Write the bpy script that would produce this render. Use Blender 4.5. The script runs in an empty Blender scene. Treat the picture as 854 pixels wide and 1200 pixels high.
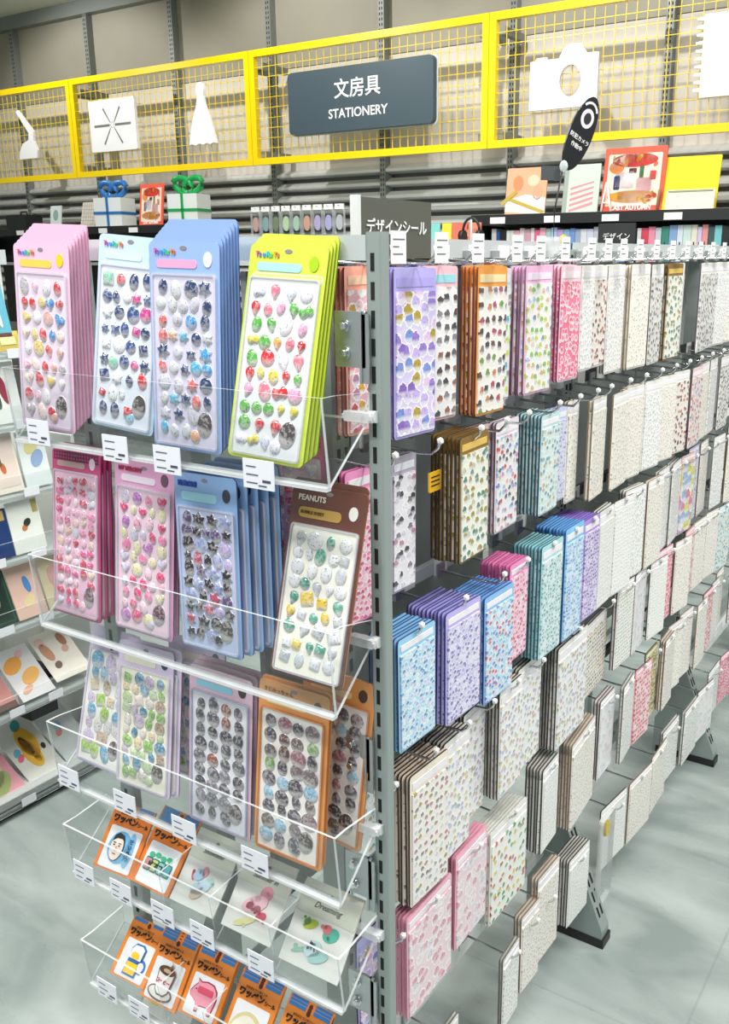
import bpy, bmesh, math, random
from mathutils import Matrix, Vector
PI = math.pi
R = math.radians
C = bpy.context.scene.collection
SC = bpy.context.scene

# ------------------------------------------------------------------ materials
def lin(h):
    h = h.lstrip('#')
    o = []
    for i in (0, 2, 4):
        c = int(h[i:i+2], 16)/255
        o.append(c/12.92 if c <= .04045 else ((c+.055)/1.055)**2.4)
    return (*o, 1.0)

def newmat(name):
    m = bpy.data.materials.new(name)
    m.use_nodes = True
    nt = m.node_tree
    return m, nt, nt.nodes['Principled BSDF']

_flat = {}
def flat(col, rough=.5, metal=0.0, coat=0.0):
    k = (col, rough, metal, coat)
    if k not in _flat:
        m, nt, b = newmat('paint_' + col.strip('#'))
        b.inputs['Base Color'].default_value = lin(col)
        b.inputs['Roughness'].default_value = rough
        b.inputs['Metallic'].default_value = metal
        b.inputs['Coat Weight'].default_value = coat
        _flat[k] = m
    return _flat[k]

def ND(nt, t, **kw):
    n = nt.nodes.new(t)
    for k, v in kw.items():
        setattr(n, k, v)
    return n

def objcol(name, rough=.35, coat=.3, noise=0.0):
    m, nt, b = newmat(name)
    oi = ND(nt, 'ShaderNodeObjectInfo')
    nt.links.new(oi.outputs['Color'], b.inputs['Base Color'])
    b.inputs['Roughness'].default_value = rough
    b.inputs['Coat Weight'].default_value = coat
    return m
CARD = objcol('printed_card')
CARDM = objcol('card_matte', .6, 0)
SIDE = flat('#5a4c58', .6)

def gem_mat():
    m, nt, b = newmat('puffy_sticker_gloss')
    L = nt.links
    oi = ND(nt, 'ShaderNodeObjectInfo')
    tc = ND(nt, 'ShaderNodeTexCoord')
    add = ND(nt, 'ShaderNodeVectorMath', operation='ADD')
    sc = ND(nt, 'ShaderNodeVectorMath', operation='SCALE')
    L.new(oi.outputs['Random'], sc.inputs['Scale'])
    sc.inputs[0].default_value = (7, 3, 9)
    L.new(tc.outputs['Object'], add.inputs[0]); L.new(sc.outputs[0], add.inputs[1])
    nz = ND(nt, 'ShaderNodeTexNoise'); nz.inputs['Scale'].default_value = 230
    L.new(add.outputs[0], nz.inputs['Vector'])
    r1 = ND(nt, 'ShaderNodeValToRGB')
    r1.color_ramp.elements[0].position = .50; r1.color_ramp.elements[1].position = .56
    L.new(nz.outputs['Fac'], r1.inputs['Fac'])
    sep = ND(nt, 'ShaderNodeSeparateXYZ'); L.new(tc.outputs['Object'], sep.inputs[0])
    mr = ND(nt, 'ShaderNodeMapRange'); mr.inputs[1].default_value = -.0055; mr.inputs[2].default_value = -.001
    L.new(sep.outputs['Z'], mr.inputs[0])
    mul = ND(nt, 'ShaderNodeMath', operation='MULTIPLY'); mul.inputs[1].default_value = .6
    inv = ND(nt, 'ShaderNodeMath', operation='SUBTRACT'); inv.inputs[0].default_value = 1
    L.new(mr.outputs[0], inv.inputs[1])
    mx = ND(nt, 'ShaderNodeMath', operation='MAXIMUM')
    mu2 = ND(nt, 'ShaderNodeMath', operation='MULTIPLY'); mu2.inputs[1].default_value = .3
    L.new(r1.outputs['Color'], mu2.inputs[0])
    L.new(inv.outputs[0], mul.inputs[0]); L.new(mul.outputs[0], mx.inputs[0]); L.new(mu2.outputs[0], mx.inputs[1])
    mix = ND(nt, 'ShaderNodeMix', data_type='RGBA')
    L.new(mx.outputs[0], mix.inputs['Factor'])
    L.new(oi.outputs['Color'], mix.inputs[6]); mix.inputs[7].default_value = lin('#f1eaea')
    # small dark marks (print lines inside the sticker)
    n2 = ND(nt, 'ShaderNodeTexNoise'); n2.inputs['Scale'].default_value = 420
    L.new(add.outputs[0], n2.inputs['Vector'])
    r2 = ND(nt, 'ShaderNodeValToRGB')
    r2.color_ramp.elements[0].position = .60; r2.color_ramp.elements[1].position = .66
    L.new(n2.outputs['Fac'], r2.inputs['Fac'])
    m2 = ND(nt, 'ShaderNodeMath', operation='MULTIPLY'); m2.inputs[1].default_value = .7
    L.new(r2.outputs['Color'], m2.inputs[0])
    mix2 = ND(nt, 'ShaderNodeMix', data_type='RGBA')
    L.new(m2.outputs[0], mix2.inputs['Factor']); L.new(mix.outputs[2], mix2.inputs[6])
    mix2.inputs[7].default_value = lin('#4a4550')
    L.new(mix2.outputs[2], b.inputs['Base Color'])
    b.inputs['Roughness'].default_value = .12
    b.inputs['Coat Weight'].default_value = .8
    b.inputs['Coat Roughness'].default_value = .05
    return m
GEM = gem_mat()
RIM = flat('#e4e2ea', .15, 0, .6)

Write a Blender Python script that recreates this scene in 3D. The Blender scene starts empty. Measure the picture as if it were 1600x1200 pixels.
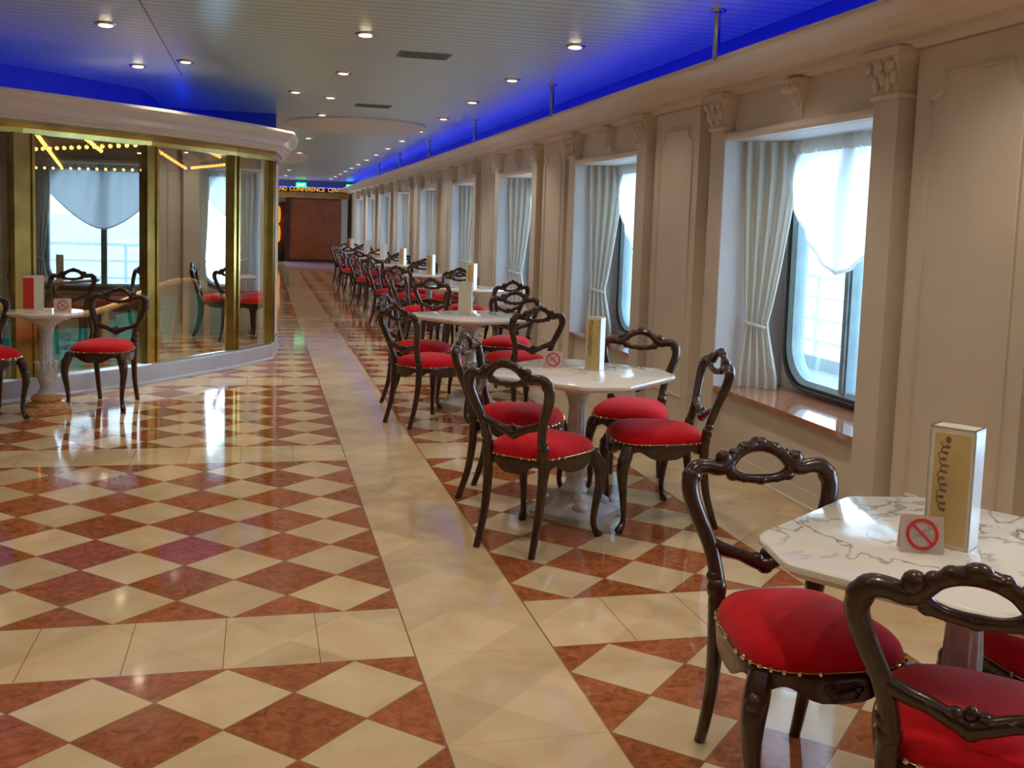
import bpy, bmesh, math, random
from math import sin, cos, pi, sqrt, atan2, radians
from mathutils import Vector, Matrix
random.seed(7)
scene = bpy.context.scene
COL = scene.collection

# ---------------------------------------------------------------- camera
F_PX, PITCH, YAW, ROLL, SHIFT, CAM_H = 1606.36, .095, .2413, .033, 95.7, 1.5176
cam_data = bpy.data.cameras.new('camera')
cam = bpy.data.objects.new('camera', cam_data); COL.objects.link(cam)
fwd = Vector((sin(YAW)*cos(PITCH), cos(YAW)*cos(PITCH), -sin(PITCH)))
r0 = Vector((cos(YAW), -sin(YAW), 0)); u0 = r0.cross(fwd)
rr = cos(ROLL)*r0 + sin(ROLL)*u0
uu = -sin(ROLL)*r0 + cos(ROLL)*u0
M = Matrix((rr, uu, -fwd)).transposed().to_4x4(); M.translation = (0, 0, CAM_H)
cam.matrix_world = M
cam_data.sensor_width = 36; cam_data.sensor_fit = 'HORIZONTAL'
cam_data.lens = F_PX/1600*36
cam_data.shift_y = -SHIFT/1600
cam_data.clip_start = .02; cam_data.clip_end = 5000
scene.camera = cam

# ---------------------------------------------------------------- world, exposure
scene.view_settings.view_transform = 'Standard'
scene.view_settings.look = 'None'
scene.view_settings.gamma = 1
scene.view_settings.use_curve_mapping = False
scene.view_settings.exposure = 0.48
SKY = 9.5
world = bpy.data.worlds.new('sky'); scene.world = world; world.use_nodes = True
nt = world.node_tree; nt.nodes.clear()
wo = nt.nodes.new('ShaderNodeOutputWorld'); bg = nt.nodes.new('ShaderNodeBackground')
tc = nt.nodes.new('ShaderNodeTexCoord'); sp = nt.nodes.new('ShaderNodeSeparateXYZ'); cr = nt.nodes.new('ShaderNodeValToRGB')
nt.links.new(tc.outputs['Generated'], sp.inputs[0]); nt.links.new(sp.outputs['Z'], cr.inputs[0])
cr.color_ramp.elements[0].position = 0.0; cr.color_ramp.elements[0].color = (.74, .87, 1, 1)
cr.color_ramp.elements[1].position = .6; cr.color_ramp.elements[1].color = (.45, .68, 1, 1)
nt.links.new(cr.outputs[0], bg.inputs[0]); bg.inputs[1].default_value = SKY
nt.links.new(bg.outputs[0], wo.inputs[0])

CEIL = 2.8
LAMP_W = 13.0        # power of one ceiling downlight
BLUE = 3.2           # strength of the blue cove strips
# (x, y) of every ceiling downlight, part of the room
DOWN = [(2.16, 7.17), (.69, 7.32), (-1.05, 7.69), (-1.06, 9.70), (2.15, 9.03), (.69, 9.29), (-.63, 9.23),
        (2.16, 10.85), (2.18, 12.76), (.70, 11.2), (.33, 10.9)]
for j in range(1, 12):
    DOWN.append((2.17, 12.76+1.9*j))
for j in range(0, 12):
    if j % 2 == 0: DOWN.append((.72, 13.1+1.95*j))
for y in (5.3, 3.4, 1.5, -.6, -2.6):
    DOWN += [(2.16, y), (.69, y+.1), (-1.05, y+.3), (-2.9, y+.3), (-4.8, y+.3)]

# ---------------------------------------------------------------- materials
def new_mat(name):
    m = bpy.data.materials.new(name); m.use_nodes = True
    return m, m.node_tree, m.node_tree.nodes['Principled BSDF']
def pmat(name, col, rough=.5, metal=0, coat=0, noise=0, nscale=8, bump=0, bscale=40, spec=.5, sheen=0, trans=0, emit=None, es=0):
    m, t, b = new_mat(name)
    b.inputs['Base Color'].default_value = (*col, 1); b.inputs['Roughness'].default_value = rough
    b.inputs['Metallic'].default_value = metal; b.inputs['Coat Weight'].default_value = coat
    b.inputs['Specular IOR Level'].default_value = spec
    b.inputs['Sheen Weight'].default_value = sheen; b.inputs['Transmission Weight'].default_value = trans
    if emit: b.inputs['Emission Color'].default_value = (*emit, 1); b.inputs['Emission Strength'].default_value = es
    tcn = t.nodes.new('ShaderNodeTexCoord')
    if noise:
        n = t.nodes.new('ShaderNodeTexNoise'); n.inputs['Scale'].default_value = nscale; n.inputs['Detail'].default_value = 5
        t.links.new(tcn.outputs['Object'], n.inputs['Vector'])
        r = t.nodes.new('ShaderNodeValToRGB')
        r.color_ramp.elements[0].position = .3; r.color_ramp.elements[1].position = .7
        r.color_ramp.elements[0].color = (*[c*(1-noise) for c in col], 1)
        r.color_ramp.elements[1].color = (*[min(1, c*(1+noise)) for c in col], 1)
        t.links.new(n.outputs['Fac'], r.inputs[0]); t.links.new(r.outputs[0], b.inputs['Base Color'])
    if bump:
        n = t.nodes.new('ShaderNodeTexNoise'); n.inputs['Scale'].default_value = bscale; n.inputs['Detail'].default_value = 4
        t.links.new(tcn.outputs['Object'], n.inputs['Vector'])
        bp = t.nodes.new('ShaderNodeBump'); bp.inputs['Strength'].default_value = bump; bp.inputs['Distance'].default_value = .01
        t.links.new(n.outputs['Fac'], bp.inputs['Height']); t.links.new(bp.outputs[0], b.inputs['Normal'])
    return m
def emat(name, col, s):
    m = bpy.data.materials.new(name); m.use_nodes = True; t = m.node_tree; t.nodes.clear()
    e = t.nodes.new('ShaderNodeEmission'); o = t.nodes.new('ShaderNodeOutputMaterial')
    e.inputs[0].default_value = (*col, 1); e.inputs[1].default_value = s; t.links.new(e.outputs[0], o.inputs[0])
    return m

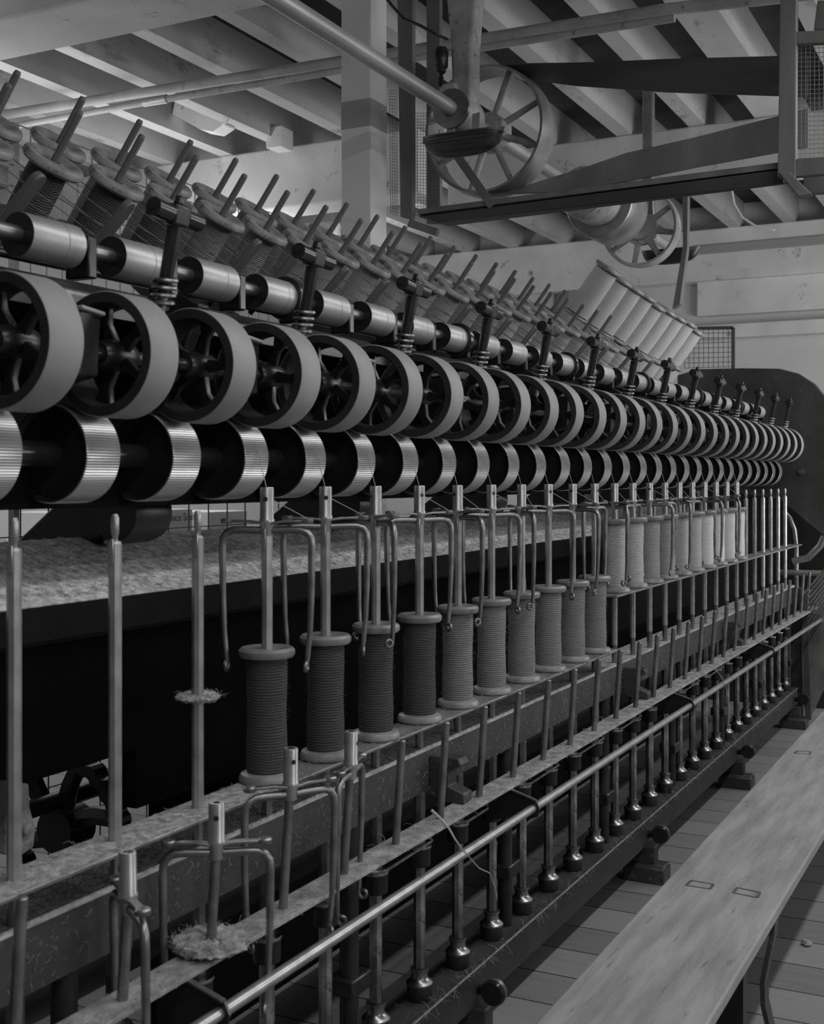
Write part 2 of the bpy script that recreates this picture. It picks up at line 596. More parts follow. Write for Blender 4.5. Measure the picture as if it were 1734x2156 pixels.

◆ GIVEN REQUEST
Write out again exactly the lines above from the one with "Write a Blender" through the one with "COL = scene.collection", adding no other lines and no pictures.

◆ TASK ANSWER
Write a Blender Python script that recreates this scene in 3D. The Blender scene starts empty. Measure the picture as if it were 1600x1200 pixels.
import bpy, bmesh, math, random
from math import sin, cos, pi, sqrt, atan2, radians
from mathutils import Vector, Matrix
random.seed(7)
scene = bpy.context.scene
COL = scene.collection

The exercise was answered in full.